1. コロナ禍に伴う鉄道事業の苦境
2021年度の大手私鉄各社の鉄道事業は、旅客数が軒並み2019年度比で70%を割り込み、各社とも大きな赤字を計上しました。
鉄道事業は損益分岐点(固定費)が高く、旅客数が2割減少すると採算割れに陥ると言われます。業務改革などによる合理化や新規事業の立ち上げなどを懸命に模索していますが、それだけでは収益改善につながらず、値上げ申請が相次ぐと予想されています。
テレワークを体験し、通勤移動の無駄とストレスとを実感した都心ワーカー達が、コロナ収束後に全く元通りの就業スタイルに戻る、という事は期待できないというのが多くの有識者の見解です。
2. 阪急型モデルの崩壊
これまで大手私鉄各社は、沿線価値の向上を経営目標に事業を展開してきました。
沿線価値とは「利用者数×ブランド力(=高所得)」と定義されます。都心と郊外を結ぶ私鉄各社は「阪急モデル」と言われる「鉄道、宅地開発、都心商業」をセットにした事業経営で「住む、移動する、買う」という消費ポイントを抑えてきました。
宅地開発単体での収益が低くても、都心ターミナルの商業施設の利益や鉄道運賃を合算することで、安定した収益構造を構築してきたのです。この収益構造を元に、利用者数と自社ブランドの強化という沿線価値を高めることに注力してきました。
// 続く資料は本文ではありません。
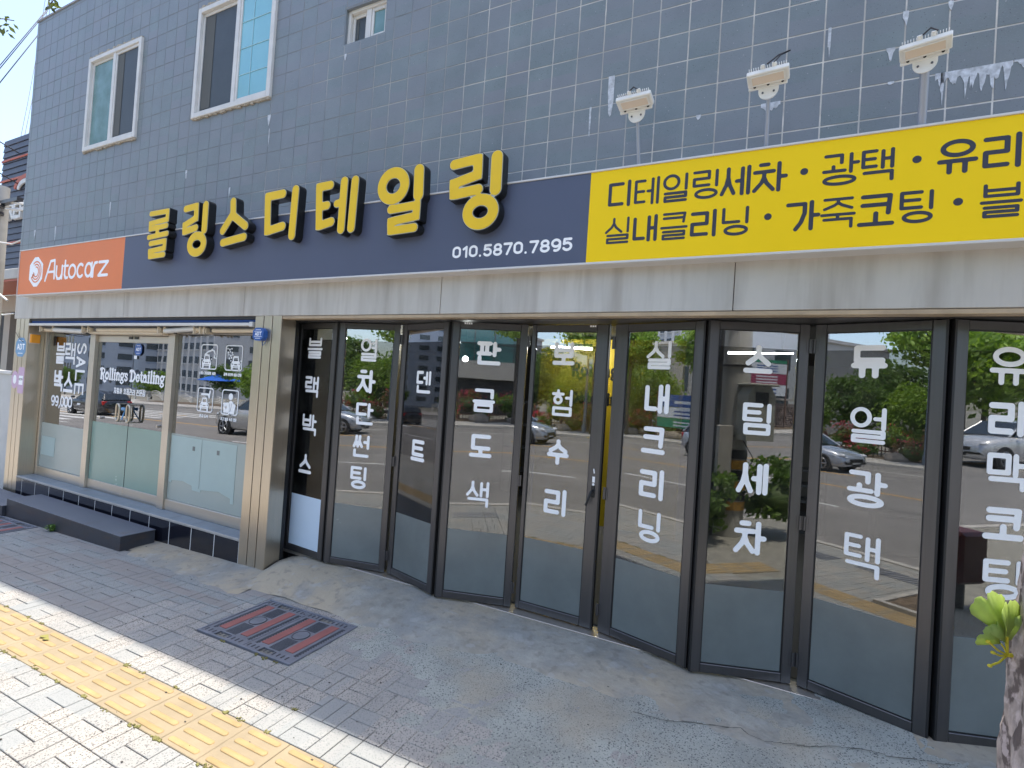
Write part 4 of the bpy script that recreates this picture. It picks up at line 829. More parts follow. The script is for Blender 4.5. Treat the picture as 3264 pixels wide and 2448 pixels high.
# ------------------------------------------------------------ metal steps
def step(x0, y0, x1, y1, z1, lab, zs):
    t = empty('metal_step', (x0, y0, 0), lab, 'step', 'metal steps in front of the shopfront'); W_, D_ = x1 - x0, y1 - y0
    b = MB(); b.box(0, 0, z1 - .006, W_, D_, z1, .002); b.obj('tread', M['checker'], t)
    b = MB(); b.add([(.004, .004, zs[0]), (W_ - .004, .004, zs[1]), (W_ - .004, D_ - .004, zs[1]), (.004, D_ - .004, zs[0]), (.004, .004, z1 - .007), (W_ - .004, .004, z1 - .007), (W_ - .004, D_ - .004, z1 - .007), (.004, D_ - .004, z1 - .007)], [(0,3,2,1),(4,5,6,7),(0,1,5,4),(1,2,6,5),(2,3,7,6),(3,0,4,7)]); b.obj('skirt', M['skirt'], t)
    b = MB()
    for k in range(int(W_ / .05)):
        for j in range(int(D_ / .05)):
            u, v_ = .03 + k * .05, .03 + j * .05; s_ = .012 if (k + j) % 2 else -.012
            b.add([(u - .011, v_ - s_, z1), (u + .002, v_ + .003, z1 + .0016), (u + .011, v_ + s_, z1), (u - .002, v_ - .003, z1 + .0016)], [(0, 3, 1), (3, 2, 1)])
    tag(b.obj('tread_pattern', M['checker'], t), kind='stuff')
    return t
step(-8.86, -.485, -6.21, -.135, .122, 'longer and higher grey checkered metal step below the entrance doors', (-.16, -.08))
step(-10.5, -.52, -8.87, -.14, .030, 'lower grey metal step at the far left, butting against the higher one', (-.24, -.16))

# ------------------------------------------------------------ ground
def sheet(name, x0, y0, x1, y1, dz, m, nx=2, ny=2, kind='structure', parent=None, zf=None):
    b = MB(); vs = []; zf = zf or (lambda x, y: GZ(x, y) + dz)
    for j in range(ny + 1):
        for i in range(nx + 1):
            x = x0 + (x1 - x0) * i / nx; y = y0 + (y1 - y0) * j / ny; vs.append((x, y, zf(x, y)))
    b.add(vs, [(j*(nx+1)+i, j*(nx+1)+i+1, (j+1)*(nx+1)+i+1, (j+1)*(nx+1)+i) for j in range(ny) for i in range(nx)])
    o = b.obj(name, m, parent); 
    if parent is None: o['kind'] = kind
    return o
KY = -3.95; FK = -22.85
M['far'] = mat('far_ground', (0.20, 0.19, 0.16), 0.9, var=0.2, scale=0.1)
sheet('ground', -900, -900, 900, 900, -.40, M['far'], 8, 8)
pav = sheet('pavement', -60, KY + .16, 60, .4, -.012, M['joint'], 1, 1)
sheet('road', -260, FK, 120, KY, ROADZ, M['asphalt'], 1, 1)
sheet('far_pavement', -260, -29.5, 120, FK - .2, 0, M['kerb'], 1, 1)
AX = -3.787
# tilted frame of the pavement
PV_R = Matrix(((1, 0, 0, 0), (0, 1, 0, 0), (.02663, .00765, 1, 0), (0, 0, 0, 1)))
def pmat(x, y, z=0.0, flip=False):
    m_ = Matrix.Identity(4)
    ex = Vector((1, 0, .02663)).normalized(); ey = Vector((0, 1, .00765)).normalized(); ez = ex.cross(ey).normalized()
    if flip: ex, ey = ey, -ex
    return Matrix(((ex.x, ey.x, ez.x, x), (ex.y, ey.y, ez.y, y), (ex.z, ey.z, ez.z, GZ(x, y) + z), (0, 0, 0, 1)))
MH = [(-3.86, -1.125, -2.895, -.495), (-9.05, -1.10, -7.95, -.50)]
PIT = (-.70, -2.93, .95, -1.95)
def inrect(x, y, r, m_=0.0): return r[0] - m_ < x < r[2] + m_ and r[1] - m_ < y < r[3] + m_
def skim_edge(x):       # where the cement skim begins, towards the road from the ramp
    pts = [(-3.0, -.44), (-2.72, -.62), (-2.35, -.70), (-2.0, -.86), (-1.72, -1.02), (-1.4, -1.12), (-.9, -1.25), (0, -1.3), (3, -1.35)]
    for (a, c), (d, e) in zip(pts[:-1], pts[1:]):
        if a <= x <= d: return c + (e - c) * (x - a) / (d - a)
    return .5 if x < -3 else -1.35
cut = []
items = []       # (screen size key, kind, x, y, flip)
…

沿線価値は鉄道各社さらには各沿線によって異なり、東急田園都市線であれば「住みやすさ重視」、京急本線であれば「ビジネス利便性重視」、東武伊勢崎線は「観光重視」などが志向されてきました。いずれも都心通勤に付帯したライフスタイルを前提にしてきたのですが、その前提が崩壊したのです。
テレワークの浸透により、都心への通勤旅客数は大幅に落ち込み、収益の柱でもある通勤定期の解約も本格化しています。通勤帰りの立ち寄りや、定期券を利用した休日の都心ショッピングの機会を減りました。そして「どこででも働ける=どこにでも住める」という状況が、「通勤〇〇分」という住宅地の沿線ヒエラルキーを覆しています。
3. 10年前倒しの事業モデル転換
少子高齢化が進み、首都圏でも2030年頃を想定した近未来には沿線人口の減少が深刻化するため、各社とも対策を検討していました。その近未来がコロナ禍により、10年前倒しで到来することになりました。
「都心通勤に付帯した沿線価値そのもの」を抜本的に見直す必要がある状況です。今シリーズではこの認識のもと、歴史的変遷を踏まえて、次世代の沿線価値について考察します。